Jusqu’au XVIe siècle, pour cicatriser les plaies, on y versait un pot d’huile bouillante. Ambroise Paré osa faire autrement. Depuis lors, on ligature, on recoud, on répare. En eût-on juste gagné de la souffrance en moins que cela en aurait valu la peine. Mais il se trouve aussi que c’était plus efficace, qu’on y courait moins de risques d’abîmer à jamais les chairs autour de la blessure.

Bien des gens qui ne se disent pas abolitionnistes, parce qu’ils continuent à penser en termes de punition et de châtiment pénal, sont pourtant offusqués par l’existence des prisons.

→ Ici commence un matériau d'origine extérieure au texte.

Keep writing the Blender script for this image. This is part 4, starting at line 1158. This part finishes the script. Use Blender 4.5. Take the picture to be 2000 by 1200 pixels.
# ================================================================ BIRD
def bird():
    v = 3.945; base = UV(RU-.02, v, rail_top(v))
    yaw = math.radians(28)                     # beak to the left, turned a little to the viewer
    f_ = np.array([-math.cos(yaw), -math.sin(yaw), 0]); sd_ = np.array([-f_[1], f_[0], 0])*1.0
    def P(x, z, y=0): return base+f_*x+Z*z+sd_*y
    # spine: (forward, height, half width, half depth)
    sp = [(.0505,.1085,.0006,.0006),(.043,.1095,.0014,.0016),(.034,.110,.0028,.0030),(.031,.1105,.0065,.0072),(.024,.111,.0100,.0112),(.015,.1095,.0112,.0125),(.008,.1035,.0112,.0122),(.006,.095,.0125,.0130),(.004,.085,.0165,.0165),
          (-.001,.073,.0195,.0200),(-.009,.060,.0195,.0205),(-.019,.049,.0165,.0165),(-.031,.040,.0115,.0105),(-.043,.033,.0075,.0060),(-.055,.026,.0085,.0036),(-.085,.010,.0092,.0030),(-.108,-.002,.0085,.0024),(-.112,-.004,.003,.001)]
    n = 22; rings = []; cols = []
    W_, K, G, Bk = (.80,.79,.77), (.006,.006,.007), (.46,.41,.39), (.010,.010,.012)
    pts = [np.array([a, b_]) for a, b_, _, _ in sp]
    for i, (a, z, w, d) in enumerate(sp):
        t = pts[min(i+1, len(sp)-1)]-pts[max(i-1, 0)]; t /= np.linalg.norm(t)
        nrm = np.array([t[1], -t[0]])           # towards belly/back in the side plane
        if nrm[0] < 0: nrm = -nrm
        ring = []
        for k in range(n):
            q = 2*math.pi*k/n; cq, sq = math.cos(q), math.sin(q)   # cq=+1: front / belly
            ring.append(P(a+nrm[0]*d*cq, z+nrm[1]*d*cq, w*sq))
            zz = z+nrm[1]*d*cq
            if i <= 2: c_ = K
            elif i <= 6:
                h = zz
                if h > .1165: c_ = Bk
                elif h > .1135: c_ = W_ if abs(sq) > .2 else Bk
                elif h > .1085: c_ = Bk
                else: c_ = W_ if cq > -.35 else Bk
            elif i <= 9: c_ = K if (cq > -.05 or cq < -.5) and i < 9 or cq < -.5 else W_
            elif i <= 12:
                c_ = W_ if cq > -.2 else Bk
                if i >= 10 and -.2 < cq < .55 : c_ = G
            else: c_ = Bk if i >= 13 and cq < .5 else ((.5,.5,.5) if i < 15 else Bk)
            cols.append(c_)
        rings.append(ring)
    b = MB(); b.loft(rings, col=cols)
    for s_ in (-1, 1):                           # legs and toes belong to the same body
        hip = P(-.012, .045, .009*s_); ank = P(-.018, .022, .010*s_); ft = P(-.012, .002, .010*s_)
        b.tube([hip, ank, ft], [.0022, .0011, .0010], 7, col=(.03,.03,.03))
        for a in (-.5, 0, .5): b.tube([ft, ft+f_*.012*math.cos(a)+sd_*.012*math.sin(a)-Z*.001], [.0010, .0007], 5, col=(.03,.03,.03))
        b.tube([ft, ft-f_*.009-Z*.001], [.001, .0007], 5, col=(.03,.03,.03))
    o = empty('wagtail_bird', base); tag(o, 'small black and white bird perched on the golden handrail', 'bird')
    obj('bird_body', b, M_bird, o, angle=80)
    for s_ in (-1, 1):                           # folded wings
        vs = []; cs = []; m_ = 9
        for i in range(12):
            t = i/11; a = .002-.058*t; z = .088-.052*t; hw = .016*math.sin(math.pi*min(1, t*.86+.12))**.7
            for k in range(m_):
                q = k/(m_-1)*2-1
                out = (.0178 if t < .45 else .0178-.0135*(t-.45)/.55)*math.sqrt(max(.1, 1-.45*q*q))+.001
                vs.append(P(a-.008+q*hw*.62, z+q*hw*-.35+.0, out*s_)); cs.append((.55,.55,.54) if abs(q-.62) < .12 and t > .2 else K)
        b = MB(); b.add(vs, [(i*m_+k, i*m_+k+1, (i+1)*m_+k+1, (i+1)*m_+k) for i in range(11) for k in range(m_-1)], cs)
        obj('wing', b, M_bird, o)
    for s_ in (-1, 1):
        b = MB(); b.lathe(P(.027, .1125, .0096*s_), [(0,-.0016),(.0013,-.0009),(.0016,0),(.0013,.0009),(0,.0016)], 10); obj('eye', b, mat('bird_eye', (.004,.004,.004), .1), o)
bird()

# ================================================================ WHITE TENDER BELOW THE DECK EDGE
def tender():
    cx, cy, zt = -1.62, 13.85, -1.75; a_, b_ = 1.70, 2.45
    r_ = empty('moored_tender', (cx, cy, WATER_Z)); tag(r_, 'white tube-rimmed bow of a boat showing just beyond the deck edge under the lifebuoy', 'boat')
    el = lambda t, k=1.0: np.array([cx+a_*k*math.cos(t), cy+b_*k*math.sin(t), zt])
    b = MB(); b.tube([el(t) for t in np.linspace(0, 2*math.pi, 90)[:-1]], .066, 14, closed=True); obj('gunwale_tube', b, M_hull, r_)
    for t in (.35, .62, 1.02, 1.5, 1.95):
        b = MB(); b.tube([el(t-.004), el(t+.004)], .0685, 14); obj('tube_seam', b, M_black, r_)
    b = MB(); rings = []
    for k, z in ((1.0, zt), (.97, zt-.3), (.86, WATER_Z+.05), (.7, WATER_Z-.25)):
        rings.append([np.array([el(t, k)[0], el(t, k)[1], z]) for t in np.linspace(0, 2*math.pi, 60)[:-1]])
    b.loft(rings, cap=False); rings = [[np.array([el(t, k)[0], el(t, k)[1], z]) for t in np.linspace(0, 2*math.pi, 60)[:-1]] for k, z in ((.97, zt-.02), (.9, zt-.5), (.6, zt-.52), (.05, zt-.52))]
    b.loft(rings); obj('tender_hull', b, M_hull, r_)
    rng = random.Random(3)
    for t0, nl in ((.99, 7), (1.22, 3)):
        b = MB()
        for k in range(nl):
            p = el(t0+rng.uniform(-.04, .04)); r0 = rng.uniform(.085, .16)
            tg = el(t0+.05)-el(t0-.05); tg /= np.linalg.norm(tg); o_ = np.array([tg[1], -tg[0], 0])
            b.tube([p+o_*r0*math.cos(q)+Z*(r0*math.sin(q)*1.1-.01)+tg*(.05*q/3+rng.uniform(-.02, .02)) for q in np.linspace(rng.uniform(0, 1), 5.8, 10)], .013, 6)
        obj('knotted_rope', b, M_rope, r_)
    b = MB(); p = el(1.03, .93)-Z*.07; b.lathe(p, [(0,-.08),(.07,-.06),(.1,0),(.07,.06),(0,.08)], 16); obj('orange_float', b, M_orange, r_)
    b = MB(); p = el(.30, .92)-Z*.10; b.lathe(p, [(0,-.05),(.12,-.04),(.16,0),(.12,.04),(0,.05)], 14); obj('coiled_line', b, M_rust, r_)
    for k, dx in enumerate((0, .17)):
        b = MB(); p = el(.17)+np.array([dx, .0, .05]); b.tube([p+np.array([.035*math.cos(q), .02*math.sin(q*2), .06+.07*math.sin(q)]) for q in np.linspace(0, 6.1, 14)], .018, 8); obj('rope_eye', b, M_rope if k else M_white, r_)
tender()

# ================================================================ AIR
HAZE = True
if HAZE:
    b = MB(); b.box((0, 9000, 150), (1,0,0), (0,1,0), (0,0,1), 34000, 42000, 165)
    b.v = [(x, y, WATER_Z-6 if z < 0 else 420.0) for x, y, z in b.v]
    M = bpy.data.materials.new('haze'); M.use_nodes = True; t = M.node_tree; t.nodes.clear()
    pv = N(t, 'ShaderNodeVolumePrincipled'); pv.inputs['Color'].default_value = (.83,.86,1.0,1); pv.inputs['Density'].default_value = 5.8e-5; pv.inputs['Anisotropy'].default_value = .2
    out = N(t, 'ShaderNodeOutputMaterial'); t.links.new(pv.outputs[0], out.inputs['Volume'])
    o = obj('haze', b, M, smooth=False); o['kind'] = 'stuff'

Un certain nombre de criminologues français ne les attaquent pas de front, mais tentent de les faire vider par degrés. « Contrairement à vous, je veux bien qu’existent des prisons, me disait quelqu’un du ESDIP[2], mais je souhaite qu’elles soient vides. »

Pour beaucoup de juristes et de chercheurs, réduire le temps des peines est le meilleur moyen d’évacuer le maximum de détenus. Des esprits critiques se sont livrés à une démarche logique : puisque la peine de mort a été supprimée, il faut aussi — et exactement pour les mêmes raisons — supprimer l’autre élimination physique définitive qu’est la prison à vie. Ainsi en Norvège, en Espagne, au Portugal, à Chypre, en Slovénie, en Croatie a-t-on aboli la peine de perpétuité.[3]

  1. Cf. Conférence de Thomas Mathiesen lors de la 8e rencontre ICOPA à Auckland, Nouvelle-Zélande, février 1997.
  2. Rappelons qu’il s’agit du Centre de recherches sociologiques sur le droit et les institutions pénales.
  3. Elle existe en Islande, mais n’a jamais été appliquée.